Lets assume we don't go that far into protecting those credentials, then we can assume the system is compromised. At this point the authentication credentials become compromised, obfuscation/encryption of these credentials on the local side don't add any real security and neither does storing part or all of it on a 3rd party server. This is easy to see because given no user input, your program needs to bootstrap itself to obtain those credentials. If your program can do it with no input, then so can anyone who has reversed engineered your obfuscation/encryption/server protocol.
At this point it is damage limitation, don't store the password as authentication credentials. Use OAuth, cookie sessions, salted hashs, etc, they are all just tokens representing that at some point in the past you proved you knew the password. In any good system these tokens can be revoked, time expired and/or periodical exchanged for a new token during active session.
The token (whatever form it may be) can also contain additional non user input authentication information which restricts your ability to use them elsewhere.
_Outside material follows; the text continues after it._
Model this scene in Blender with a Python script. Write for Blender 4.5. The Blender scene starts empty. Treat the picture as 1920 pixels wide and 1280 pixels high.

It could for example encapsulate your hostname and/or IP address. This makes it difficult to use the credentials on a different machines since mimicking these forms of credentials would require access to the appropriate level of network infrastructure.
Upon further contemplation I think I found a way. I will use ASP.net authentication for my application desktop application, store their credentials online and let Internet Explorer's password manager handle the local caching of this secondary pair or credentials for me.
I will just have to have them authenticate through a Facebook-API like form during the first login.
I don't get it... why is encryption no good? Use a large key and store the key in the machine key store (assuming Windows). Done, and done.